From the Hecke Category to the Unipotent Locus

Abstract: Let $W$ be the Weyl group of a split semisimple group $G$. Its Hecke category $\mathsf{H}_W$ can be built from pure perverse sheaves on the double flag variety of $G$. By developing a formalism of generalized realization functors, we construct a monoidal trace from $\mathsf{H}_W$ to a category of bigraded modules over a certain graded ring: namely, the endomorphisms of the equivariant Springer sheaf over the unipotent locus of $G$. We prove that: (1) On objects attached to positive braids $\beta$, the output is the weight-graded, equivariant Borel-Moore homology of a generalized Steinberg scheme $\mathcal{Z}(\beta)$. (2) Our functor contains, as a summand, one used by Webster-Williamson to construct the Khovanov-Rozansky link invariant.
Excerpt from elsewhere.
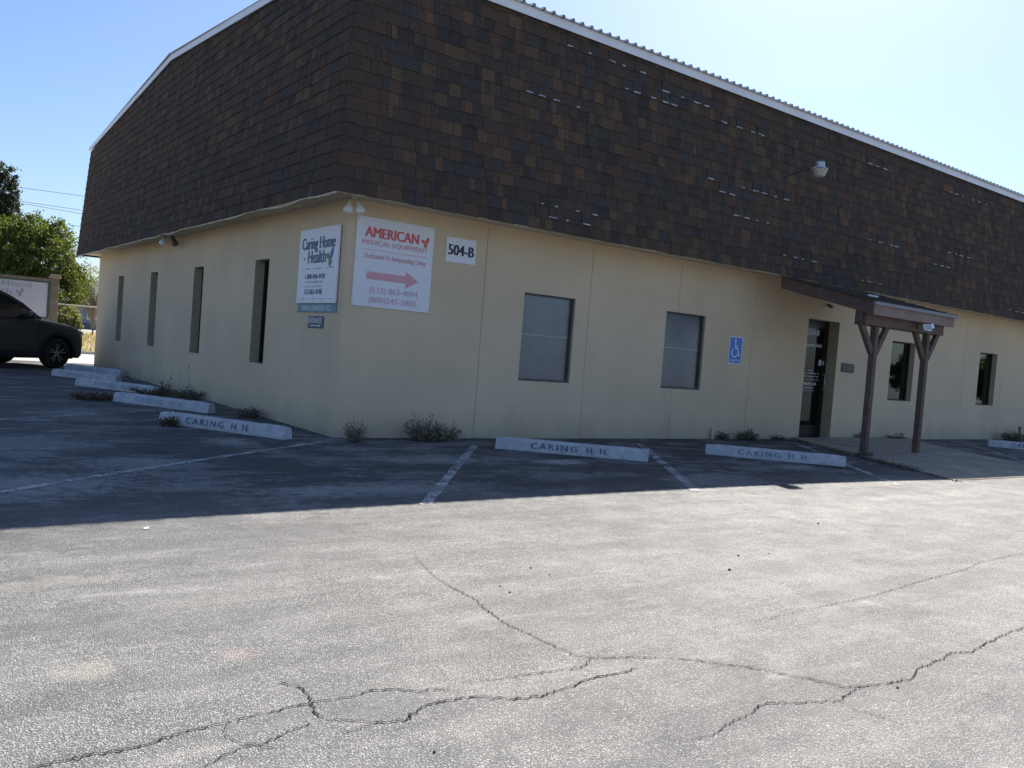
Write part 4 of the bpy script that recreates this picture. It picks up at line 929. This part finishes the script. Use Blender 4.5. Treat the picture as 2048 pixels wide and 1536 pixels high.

In particular, the Khovanov-Rozansky homology of the link closure of $\beta$ is fully encoded in the Springer theory of $\mathcal{Z}(\beta)$. Decategorifying, we get a trace on the Iwahori-Hecke algebra, valued in graded virtual characters of $W$. We give a formula for it in terms of a pairing on characters of $W$ called Lusztig's exotic Fourier transform, which generalizes it to all finite Coxeter groups. Using this formula, we establish properties of the trace like rationality, symmetry, and compatibility with parabolic induction. We also show that on periodic braids, the trace produces the characters of explicit virtual modules over Cherendik's rational double affine Hecke algebra. For $W = S_n$, we recover an identity of Gorsky-Oblomkov-Rasmussen-Shende relating these modules to the HOMFLY polynomials of torus knots.